O maior questionamento dos analistas é se o BC suspenderá as operações de swap reverso. Há, no mercado, um estoque de US$ 25 bilhões nesses contratos. Mantidos os atuais leilões diários, essa cifra pode ser zerada até o fim de fevereiro do próximo ano. Quando Ilan assumiu o comando da autoridade monetária, os swaps passavam de US$ 100 bilhões. A fatura foi construída no governo Dilma Rousseff, provocando séries distorções no câmbio e grandes prejuízos ao Tesouro Nacional.

Torcida por Hillary

Tudo o que o BC quer — e o governo inteiro de Michel Temer — é que tudo continue como está. Ou seja, que a democrata Hillary Clinton vença as eleições da próxima terça-feira. Nesse contexto, não haveria mudanças no Federal Reserve (Fed), o banco central dos Estados Unidos. Sob o comando de Janet Yellen, cujo mandato vencerá em 2018, o Fed terá de elevar as taxas de juros, que variam, atualmente, entre 0% e 0,25% ao ano. Com ela, tudo será feito de forma muito gradual, sem provocar turbulências desnecessárias, sobretudo nos países emergentes.

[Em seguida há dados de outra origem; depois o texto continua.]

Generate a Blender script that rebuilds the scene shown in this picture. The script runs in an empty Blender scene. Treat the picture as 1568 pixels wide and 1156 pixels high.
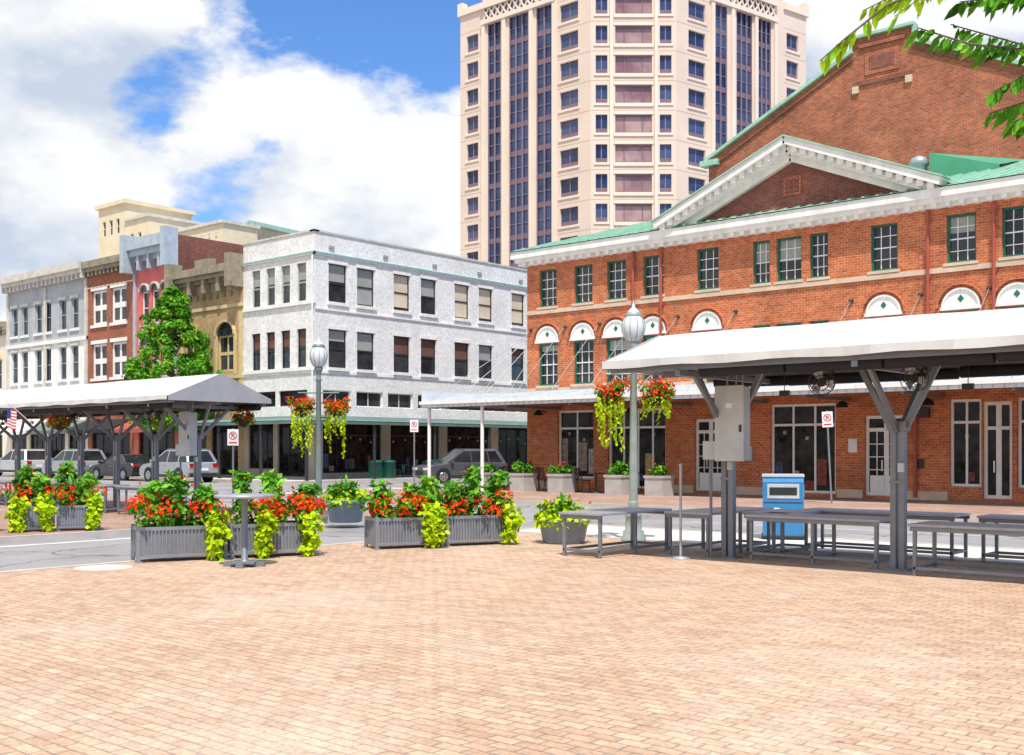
import bpy, math, random
from mathutils import Vector, Matrix
random.seed(11)
R = random.random
def U(a,b): return a+(b-a)*random.random()

# ------------------------------------------------------------ materials
MATS = {}
def newmat(name):
    m = bpy.data.materials.new(name); m.use_nodes = True
    nt = m.node_tree; b = nt.nodes["Principled BSDF"]
    MATS[name] = m
    return m, nt, b
def N(nt, t, **kw):
    n = nt.nodes.new(t)
    for k, v in kw.items():
        if k in n.inputs: n.inputs[k].default_value = v
        else: setattr(n, k, v)
    return n
def mixrgb(nt, mode, fac, a, b):
    n = nt.nodes.new('ShaderNodeMix'); n.data_type = 'RGBA'; n.blend_type = mode
    for sock, val in ((n.inputs[0], fac), (n.inputs[6], a), (n.inputs[7], b)):
        if isinstance(val, bpy.types.NodeSocket): nt.links.new(val, sock)
        elif isinstance(val, (int, float)): sock.default_value = val
        else: sock.default_value = (*val[:3], 1)
    return n.outputs[2]
def ramp(nt, src, p0, c0, p1, c1):
    r = nt.nodes.new('ShaderNodeValToRGB')
    r.color_ramp.elements[0].position = p0; r.color_ramp.elements[0].color = (*c0, 1)
    r.color_ramp.elements[1].position = p1; r.color_ramp.elements[1].color = (*c1, 1)
    nt.links.new(src, r.inputs[0]); return r.outputs[0]
def pm(name, col, rough=0.7, metal=0.0, ns=1.5, amt=0.18, bump=0.0, spec=0.4, streak=False):
    m, nt, b = newmat(name)
    tc = N(nt, 'ShaderNodeTexCoord')
    mp = N(nt, 'ShaderNodeMapping'); nt.links.new(tc.outputs['Object'], mp.inputs[0])
    if streak: mp.inputs['Scale'].default_value = (2.2, 2.2, 0.35)
    no = N(nt, 'ShaderNodeTexNoise', Scale=ns, Detail=5.0, Roughness=0.65); nt.links.new(mp.outputs[0], no.inputs[0])
    f = ramp(nt, no.outputs[0], 0.3, (1-amt,)*3, 0.7, (1+amt*0.5,)*3)
    nt.links.new(mixrgb(nt, 'MULTIPLY', 1.0, col, f), b.inputs['Base Color'])
    b.inputs['Roughness'].default_value = rough; b.inputs['Metallic'].default_value = metal
    b.inputs['Specular IOR Level'].default_value = spec
    if bump:
        n2 = N(nt, 'ShaderNodeTexNoise', Scale=ns*12, Detail=3.0); nt.links.new(tc.outputs['Object'], n2.inputs[0])
        bp = N(nt, 'ShaderNodeBump', Strength=bump, Distance=0.02); nt.links.new(n2.outputs[0], bp.inputs['Height'])
        nt.links.new(bp.outputs[0], b.inputs['Normal'])
    return m
def brickmat(name, c1, c2, mo, bw=0.22, bh=0.075, ms=0.008, ground=False, amt=0.25, ns=0.5, bump=0.3, rough=0.85):
    m, nt, b = newmat(name)
    tc = N(nt, 'ShaderNodeTexCoord')
    sp = N(nt, 'ShaderNodeSeparateXYZ'); nt.links.new(tc.outputs['Object'], sp.inputs[0])
    cb = N(nt, 'ShaderNodeCombineXYZ')
    if ground:
        nt.links.new(sp.outputs[0], cb.inputs[0]); nt.links.new(sp.outputs[1], cb.inputs[1])
    else:
        ad = N(nt, 'ShaderNodeMath', operation='ADD'); nt.links.new(sp.outputs[0], ad.inputs[0]); nt.links.new(sp.outputs[1], ad.inputs[1])
        nt.links.new(ad.outputs[0], cb.inputs[0]); nt.links.new(sp.outputs[2], cb.inputs[1])
    vec = cb.outputs[0]
    if ground:
        nw = N(nt, 'ShaderNodeTexNoise', Scale=0.9, Detail=3.0); nt.links.new(vec, nw.inputs[0])
        va = N(nt, 'ShaderNodeVectorMath', operation='MULTIPLY_ADD'); nt.links.new(nw.outputs['Color'], va.inputs[0])
        va.inputs[1].default_value = (0.09, 0.09, 0); nt.links.new(vec, va.inputs[2]); vec = va.outputs[0]
    br = N(nt, 'ShaderNodeTexBrick'); nt.links.new(vec, br.inputs[0])
    br.inputs['Color1'].default_value = (*c1, 1); br.inputs['Color2'].default_value = (*c2, 1); br.inputs['Mortar'].default_value = (*mo, 1)
    br.inputs['Scale'].default_value = 1; br.inputs['Mortar Size'].default_value = ms; br.inputs['Mortar Smooth'].default_value = 0.3
    br.inputs['Brick Width'].default_value = bw; br.inputs['Row Height'].default_value = bh
    no = N(nt, 'ShaderNodeTexNoise', Scale=ns, Detail=6.0, Roughness=0.7); nt.links.new(tc.outputs['Object'], no.inputs[0])
    f = ramp(nt, no.outputs[0], 0.3, (1-amt,)*3, 0.72, (1+amt*0.6,)*3)
    col = mixrgb(nt, 'MULTIPLY', 1.0, br.outputs[0], f)
    n3 = N(nt, 'ShaderNodeTexNoise', Scale=6.0, Detail=3.0, Roughness=0.8); nt.links.new(tc.outputs['Object'], n3.inputs[0])
    f3 = ramp(nt, n3.outputs[0], 0.32, (0.80,)*3, 0.68, (1.14,)*3)
    col = mixrgb(nt, 'MULTIPLY', 1.0, col, f3)
    if ground:
        n4 = N(nt, 'ShaderNodeTexNoise', Scale=0.45, Detail=9.0, Roughness=0.8); nt.links.new(tc.outputs['Object'], n4.inputs[0])
        f4 = ramp(nt, n4.outputs[0], 0.48, (0, 0, 0), 0.70, (0.55,)*3)
        col = mixrgb(nt, 'MIX', f4, col, (0.66,0.56,0.46))
        n5 = N(nt, 'ShaderNodeTexVoronoi', Scale=1.3); nt.links.new(tc.outputs['Object'], n5.inputs[0])
        f5 = ramp(nt, n5.outputs['Distance'], 0.015, (0.35,)*3, 0.04, (1, 1, 1))
        col = mixrgb(nt, 'MULTIPLY', 0.75, col, f5)
        n6 = N(nt, 'ShaderNodeTexNoise', Scale=28.0, Detail=2.0, Roughness=0.8); nt.links.new(tc.outputs['Object'], n6.inputs[0])
        col = mixrgb(nt, 'MULTIPLY', 1.0, col, ramp(nt, n6.outputs[0], 0.33, (0.78,)*3, 0.62, (1.1,)*3))
    nt.links.new(col, b.inputs['Base Color'])
    b.inputs['Roughness'].default_value = rough; b.inputs['Specular IOR Level'].default_value = 0.25
    bp = N(nt, 'ShaderNodeBump', Strength=bump, Distance=0.01); bp.invert = True
    nt.links.new(br.outputs['Fac'], bp.inputs['Height']); nt.links.new(bp.outputs[0], b.inputs['Normal'])
    return m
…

É muito possível que, com Hillary, o mandato de Yellen seja renovado. A presidente do Fed tem boas relações com a família Clinton. Ela foi presidente do Conselho de Assessores Econômicos da Casa Branca no mandato de Bill Clinton, entre 1997 e 1999. Há quem critique a postura mais flexível da primeira mulher a comandar o BC mais poderoso do mundo. Mas suas decisões têm evitado um turbilhão de incertezas que só contribuiriam para tornar ainda mais hostil o cenário da economia internacional.

Com Trump no poder, acredita o economista-chefe da gestora de recursos Quantitas, Ivo Chermont, a atual política monetária do Fed poderia ter uma mudança brusca. Há duas vagas abertas no comando da instituição, que seriam preenchidas por pessoas indicadas pelo republicano no caso de eleição dele. Por isso, diz Chermont, o BC brasileiro não pode subestimar os riscos de Trump vencer a disputa com Hillary e as suas consequências para o Brasil.

Prejuízos

Há quem aposte que, com Trump no comando dos EUA, o dólar poderá chegar a R$ 3,50. Mantido esse nível de preço por um período mais longo, o BC teria mais dificuldade para levar a inflação ao centro da meta, de 4,5%, até o fim de 2017. Com isso, a redução da taxa básica de juros (Selic) seria mais lenta ou mesmo poderia ser interrompida até que o time comandado por Ilan tivesse clareza sobre o real impacto do câmbio no custo de vida. “No fim deste mês, por exemplo, os juros vão cair apenas 0,25 ponto percentual, para 13,75%”, ressalta o economista da Quantitas.

Para se ter uma ideia de como andam os nervos dos investidores ante a imprevisibilidade das eleições norte-americanas, a Bolsa de Valores de São Paulo (BM&FBovespa) acumulou queda de 4,2% nesta semana. Em Nova York, o índice S&P 500 registrou ontem a nona queda consecutiva, o mais longo período de baixa desde 1980. No câmbio, o dólar, que anda muito volátil, computou alta de 1,1% nos últimos cinco dias.